As thanks for his part in stopping the train, the tribe leader fully accepts Boba into the fold and sends him on some weird vision quest. One kicked off by having a little lizard shoot up his nose. Which is both gross and hilarious. The significance of the vision is totally lost on me, if it’s supposed to have any deeper meaning of what is to come in the future for his story.
He is wrapped by a tree, surrounded by the glowing eyes of Jawas, the branches of the tree flash back and forth between wood and the insides of the Sarlacc. Some people say the tree is Jango, whose death still weighs on him to this day. I don’t know. Eventually he wakes up outside of the camp and returns with a branch he turns into his own Gaderffii stick. It’s a very ritualistic feeling series of events. One that feels like it’s borrowing pretty heavily from native American tradition.
Or at least, the depiction of it I’ve seen in popular media.
The episode ends with Boba regaled in the black cloak we see him wearing when he is reintroduced in the Mandalorian.

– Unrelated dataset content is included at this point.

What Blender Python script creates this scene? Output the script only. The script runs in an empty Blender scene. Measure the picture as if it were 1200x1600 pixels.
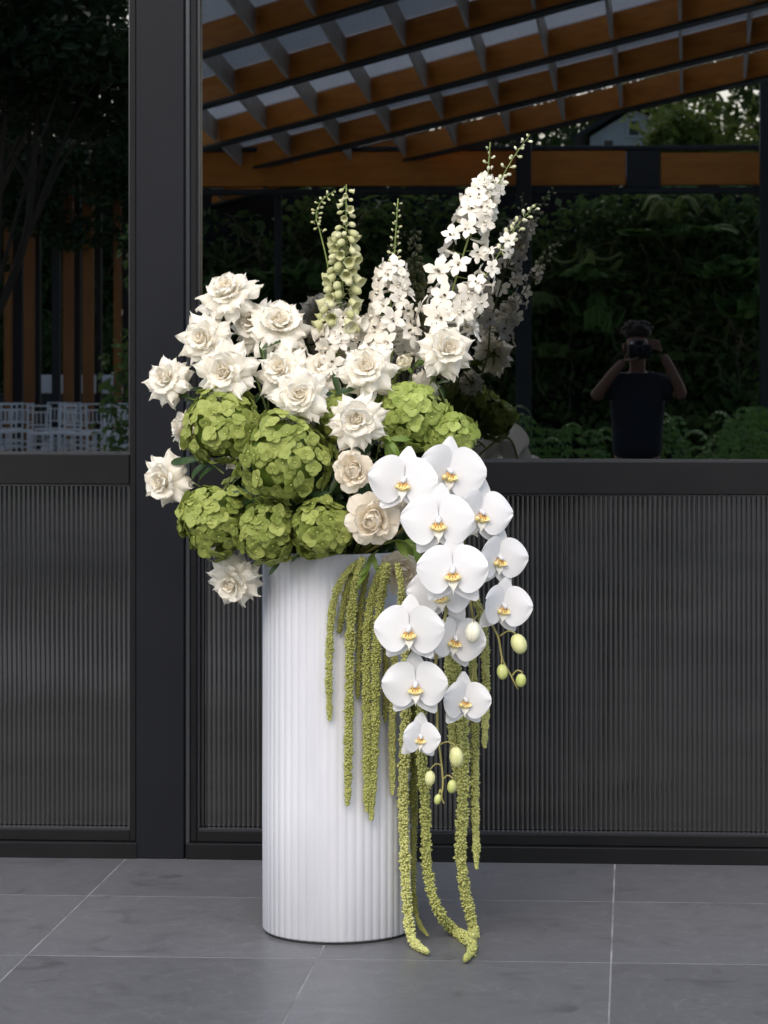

So yeah, this is a real good episode. I wonder if we’re going to get anymore focus on the flashback and Boba’s time with the Tuskens from here. It feels like he’s pretty much at the point he was at when we met him again in the Mandalorian, give or take a few years. Unless there is another story to tell there, I get the impression the rest of the series might have a real focus on the present and Boba’s new war against the Twins.
I don’t think the introduction of the Pykes in flashback was an accident either. Fett needs allies now and I feel like they’re a potential one against the Twins. I wonder if we’re likely to see the likes of Bossk or Dengar come back and become part of Boba’s crew again.
There are a lot of questions floating around in my head for potential directions this series could go now, and unlike the aftermath of the first episode where it all felt like it came with a twinge of frustration. Now it’s all filled with excitement and the prospect of what’s still to come.